+++ GIVEN DATA +++
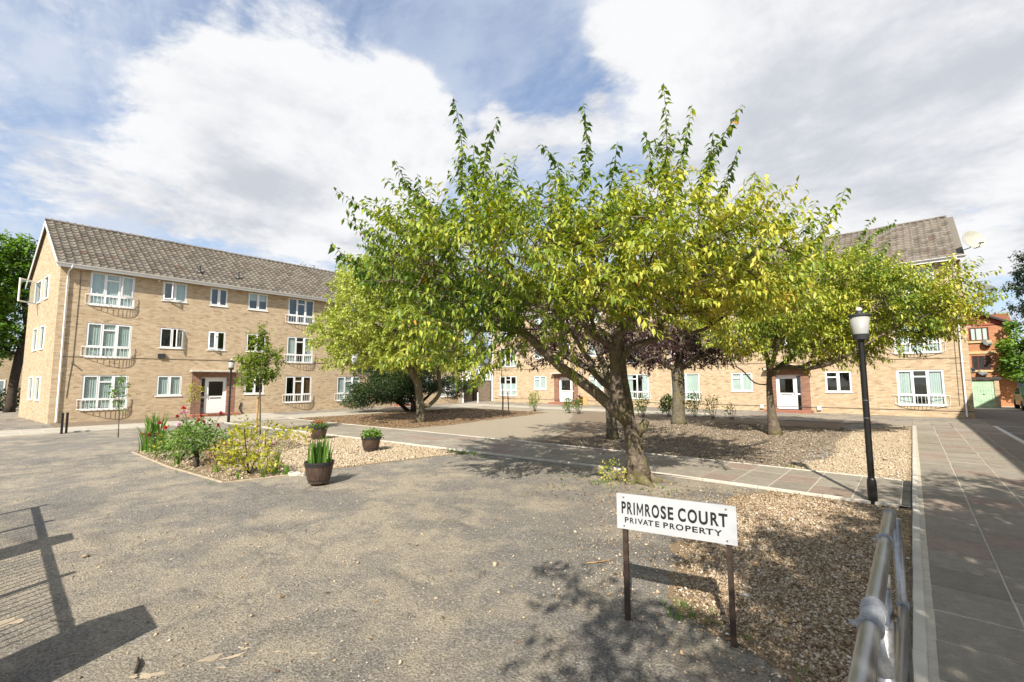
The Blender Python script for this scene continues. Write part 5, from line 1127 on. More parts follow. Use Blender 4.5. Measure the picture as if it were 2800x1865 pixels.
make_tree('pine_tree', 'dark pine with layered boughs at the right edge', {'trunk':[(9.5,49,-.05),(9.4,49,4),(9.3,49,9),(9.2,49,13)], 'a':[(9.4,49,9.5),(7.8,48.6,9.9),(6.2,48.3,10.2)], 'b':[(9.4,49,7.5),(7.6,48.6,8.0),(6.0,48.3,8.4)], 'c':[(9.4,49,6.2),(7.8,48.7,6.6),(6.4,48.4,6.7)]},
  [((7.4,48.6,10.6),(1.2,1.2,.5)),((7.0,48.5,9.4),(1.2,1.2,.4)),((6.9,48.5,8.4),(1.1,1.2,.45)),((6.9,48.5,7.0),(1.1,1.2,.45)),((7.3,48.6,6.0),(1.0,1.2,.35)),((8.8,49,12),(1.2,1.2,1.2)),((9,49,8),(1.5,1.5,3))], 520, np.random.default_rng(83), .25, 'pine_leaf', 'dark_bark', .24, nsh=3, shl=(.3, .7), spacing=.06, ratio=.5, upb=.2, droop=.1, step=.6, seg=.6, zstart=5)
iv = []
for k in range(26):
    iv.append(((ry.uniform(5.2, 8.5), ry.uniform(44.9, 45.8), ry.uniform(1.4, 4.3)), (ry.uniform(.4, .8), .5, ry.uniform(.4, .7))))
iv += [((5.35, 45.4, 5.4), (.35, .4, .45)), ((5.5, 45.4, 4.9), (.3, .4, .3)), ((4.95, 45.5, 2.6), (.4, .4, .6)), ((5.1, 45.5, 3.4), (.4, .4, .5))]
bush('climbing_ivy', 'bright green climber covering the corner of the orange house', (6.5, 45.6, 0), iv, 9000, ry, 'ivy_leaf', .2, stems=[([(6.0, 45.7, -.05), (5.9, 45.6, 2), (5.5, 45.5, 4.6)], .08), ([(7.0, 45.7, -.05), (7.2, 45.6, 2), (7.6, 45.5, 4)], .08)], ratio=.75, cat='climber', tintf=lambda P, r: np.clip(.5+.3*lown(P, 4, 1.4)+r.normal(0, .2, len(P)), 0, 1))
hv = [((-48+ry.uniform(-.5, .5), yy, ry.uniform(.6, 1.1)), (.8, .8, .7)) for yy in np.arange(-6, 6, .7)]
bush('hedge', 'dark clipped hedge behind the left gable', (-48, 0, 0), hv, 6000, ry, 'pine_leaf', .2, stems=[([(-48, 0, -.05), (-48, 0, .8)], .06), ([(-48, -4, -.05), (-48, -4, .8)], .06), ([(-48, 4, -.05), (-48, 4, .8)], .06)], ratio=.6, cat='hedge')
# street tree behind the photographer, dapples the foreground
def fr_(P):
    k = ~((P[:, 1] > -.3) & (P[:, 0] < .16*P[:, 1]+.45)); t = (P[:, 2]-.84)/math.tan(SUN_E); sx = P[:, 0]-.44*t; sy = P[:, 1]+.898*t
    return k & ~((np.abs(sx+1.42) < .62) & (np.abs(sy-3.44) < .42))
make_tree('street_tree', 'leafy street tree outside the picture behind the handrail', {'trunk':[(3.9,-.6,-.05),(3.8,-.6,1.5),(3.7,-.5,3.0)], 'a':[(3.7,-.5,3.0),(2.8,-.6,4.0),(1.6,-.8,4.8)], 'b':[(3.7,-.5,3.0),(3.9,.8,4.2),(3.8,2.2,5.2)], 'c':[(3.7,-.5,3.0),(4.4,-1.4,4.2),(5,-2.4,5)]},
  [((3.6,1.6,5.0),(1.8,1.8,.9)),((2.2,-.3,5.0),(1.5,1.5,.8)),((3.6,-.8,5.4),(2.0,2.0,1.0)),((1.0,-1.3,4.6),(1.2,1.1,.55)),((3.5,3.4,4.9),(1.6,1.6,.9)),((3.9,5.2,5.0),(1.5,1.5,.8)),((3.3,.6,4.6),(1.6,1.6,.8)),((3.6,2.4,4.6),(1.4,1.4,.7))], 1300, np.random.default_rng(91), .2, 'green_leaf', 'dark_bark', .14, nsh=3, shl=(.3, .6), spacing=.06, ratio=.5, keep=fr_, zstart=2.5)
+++
→ REQUIRED TASK:
Restate the full listing verbatim and drop every picture.

→ FULL OUTPUT:
The Blender Python script for this scene continues. Write part 5, from line 1127 on. More parts follow. Use Blender 4.5. Measure the picture as if it were 2800x1865 pixels.
make_tree('pine_tree', 'dark pine with layered boughs at the right edge', {'trunk':[(9.5,49,-.05),(9.4,49,4),(9.3,49,9),(9.2,49,13)], 'a':[(9.4,49,9.5),(7.8,48.6,9.9),(6.2,48.3,10.2)], 'b':[(9.4,49,7.5),(7.6,48.6,8.0),(6.0,48.3,8.4)], 'c':[(9.4,49,6.2),(7.8,48.7,6.6),(6.4,48.4,6.7)]},
  [((7.4,48.6,10.6),(1.2,1.2,.5)),((7.0,48.5,9.4),(1.2,1.2,.4)),((6.9,48.5,8.4),(1.1,1.2,.45)),((6.9,48.5,7.0),(1.1,1.2,.45)),((7.3,48.6,6.0),(1.0,1.2,.35)),((8.8,49,12),(1.2,1.2,1.2)),((9,49,8),(1.5,1.5,3))], 520, np.random.default_rng(83), .25, 'pine_leaf', 'dark_bark', .24, nsh=3, shl=(.3, .7), spacing=.06, ratio=.5, upb=.2, droop=.1, step=.6, seg=.6, zstart=5)
iv = []
for k in range(26):
    iv.append(((ry.uniform(5.2, 8.5), ry.uniform(44.9, 45.8), ry.uniform(1.4, 4.3)), (ry.uniform(.4, .8), .5, ry.uniform(.4, .7))))
iv += [((5.35, 45.4, 5.4), (.35, .4, .45)), ((5.5, 45.4, 4.9), (.3, .4, .3)), ((4.95, 45.5, 2.6), (.4, .4, .6)), ((5.1, 45.5, 3.4), (.4, .4, .5))]
bush('climbing_ivy', 'bright green climber covering the corner of the orange house', (6.5, 45.6, 0), iv, 9000, ry, 'ivy_leaf', .2, stems=[([(6.0, 45.7, -.05), (5.9, 45.6, 2), (5.5, 45.5, 4.6)], .08), ([(7.0, 45.7, -.05), (7.2, 45.6, 2), (7.6, 45.5, 4)], .08)], ratio=.75, cat='climber', tintf=lambda P, r: np.clip(.5+.3*lown(P, 4, 1.4)+r.normal(0, .2, len(P)), 0, 1))
hv = [((-48+ry.uniform(-.5, .5), yy, ry.uniform(.6, 1.1)), (.8, .8, .7)) for yy in np.arange(-6, 6, .7)]
bush('hedge', 'dark clipped hedge behind the left gable', (-48, 0, 0), hv, 6000, ry, 'pine_leaf', .2, stems=[([(-48, 0, -.05), (-48, 0, .8)], .06), ([(-48, -4, -.05), (-48, -4, .8)], .06), ([(-48, 4, -.05), (-48, 4, .8)], .06)], ratio=.6, cat='hedge')
# street tree behind the photographer, dapples the foreground
def fr_(P):
    k = ~((P[:, 1] > -.3) & (P[:, 0] < .16*P[:, 1]+.45)); t = (P[:, 2]-.84)/math.tan(SUN_E); sx = P[:, 0]-.44*t; sy = P[:, 1]+.898*t
    return k & ~((np.abs(sx+1.42) < .62) & (np.abs(sy-3.44) < .42))
make_tree('street_tree', 'leafy street tree outside the picture behind the handrail', {'trunk':[(3.9,-.6,-.05),(3.8,-.6,1.5),(3.7,-.5,3.0)], 'a':[(3.7,-.5,3.0),(2.8,-.6,4.0),(1.6,-.8,4.8)], 'b':[(3.7,-.5,3.0),(3.9,.8,4.2),(3.8,2.2,5.2)], 'c':[(3.7,-.5,3.0),(4.4,-1.4,4.2),(5,-2.4,5)]},
  [((3.6,1.6,5.0),(1.8,1.8,.9)),((2.2,-.3,5.0),(1.5,1.5,.8)),((3.6,-.8,5.4),(2.0,2.0,1.0)),((1.0,-1.3,4.6),(1.2,1.1,.55)),((3.5,3.4,4.9),(1.6,1.6,.9)),((3.9,5.2,5.0),(1.5,1.5,.8)),((3.3,.6,4.6),(1.6,1.6,.8)),((3.6,2.4,4.6),(1.4,1.4,.7))], 1300, np.random.default_rng(91), .2, 'green_leaf', 'dark_bark', .14, nsh=3, shl=(.3, .6), spacing=.06, ratio=.5, keep=fr_, zstart=2.5)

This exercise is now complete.